Hire purchase (HP) is a way of buying a car – typically brand new – on finance, where you own the vehicle once you make the final payment.

How does hire purchase work?

With hire purchase, you typically need to deposit about 10% of the car’s value. You then pay the remaining cost of the vehicle in monthly instalments, at a set interest rate over an agreed period. Once you’ve made the last payment, you own the car. 

Sometimes, you may need to pay an additional transfer fee at the end of the period. This differs from a car loan, where you buy the car outright and pay back what you owe to the lender.

With HP, the loan is secured against the car. So, if you can’t keep up with the repayments, you could lose the vehicle.

Please note – HSBC doesn’t offer HP, PCP, or leasing agreements.

What’s the difference between HP and PCP?

HP and personal contract purchase (PCP) are both leasing options for financing a car

If you choose HP, you’ll own the car at the end of your finance agreement once you’ve finished making your loan repayments. However, with PCP, you’ll have 3 options: 

  • return the car
  • pay a final balloon payment (the outstanding balance) to own the car
  • trade in the car for a new PCP deal

Can you pay off the hire purchase early?

You can pay off your HP car early, but you must consider certain conditions. For example, there may be an additional fee alongside the outstanding cost of the vehicle to own it. 

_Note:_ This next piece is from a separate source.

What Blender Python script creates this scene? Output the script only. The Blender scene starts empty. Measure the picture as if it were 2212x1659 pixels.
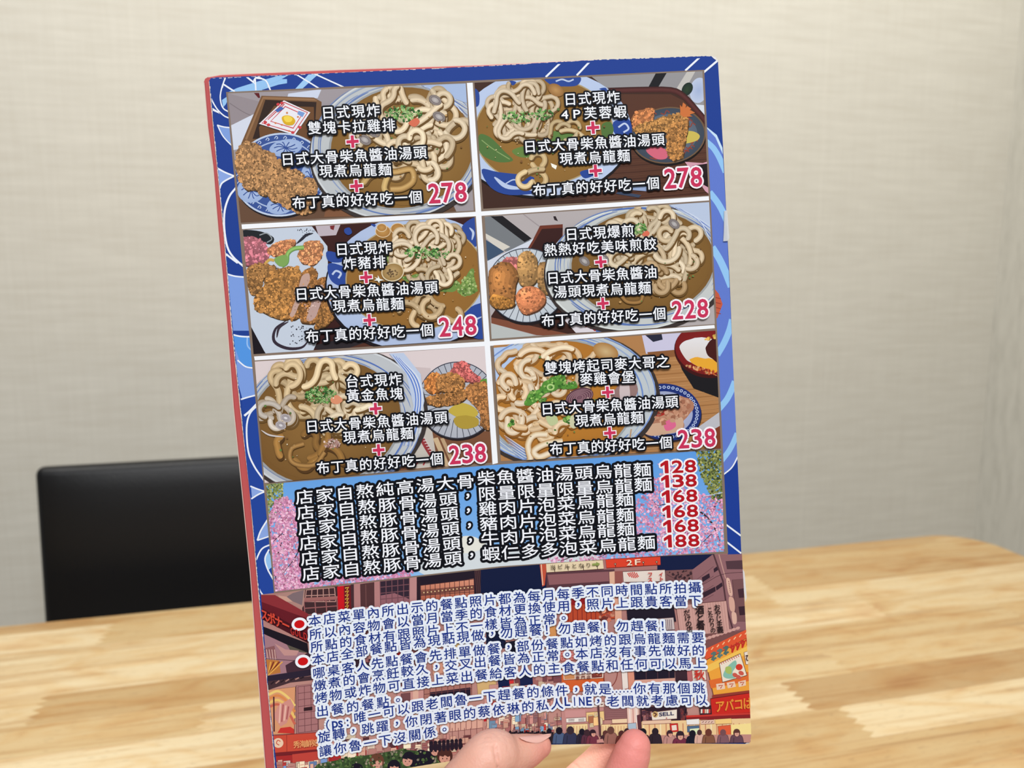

The maximum amount you’ll pay includes the car’s outstanding cost (without any interest) and the lowest of these 3 amounts:

  • 1% of the amount repaid early
  • 0.5% of the amount repaid early, if less than 12 months are left of the agreement period
  • the remaining interest on the HP car

So, if you’re paying off an outstanding balance of £10,000, you could also pay upwards of £50 (or 0.5%). There shouldn’t be additional fees if your early repayment amount is less than £8,000.

Can you change your car on hire purchase?

You can’t ‘swap’ your HP car with another on the same finance arrangement. However, you can cancel your HP agreement early and take out another contract with a new vehicle. 

Voluntary termination

If you’ve already paid half of the amount due (including interest), you could possibly return the HP car without further payments. You can then take out a new HP car agreement.  

Sell the vehicle

You can sell the car at a dealership and use the proceeds to pay off the outstanding balance. If the sale price is more than the unpaid balance, you can use it as a deposit on a new HP car. If it’s lower, you’ll need to pay off the balance. 

Hire purchase is one way you can finance your car. If you’d prefer to own the vehicle car outright, saving up or taking out a personal loan may be more suitable.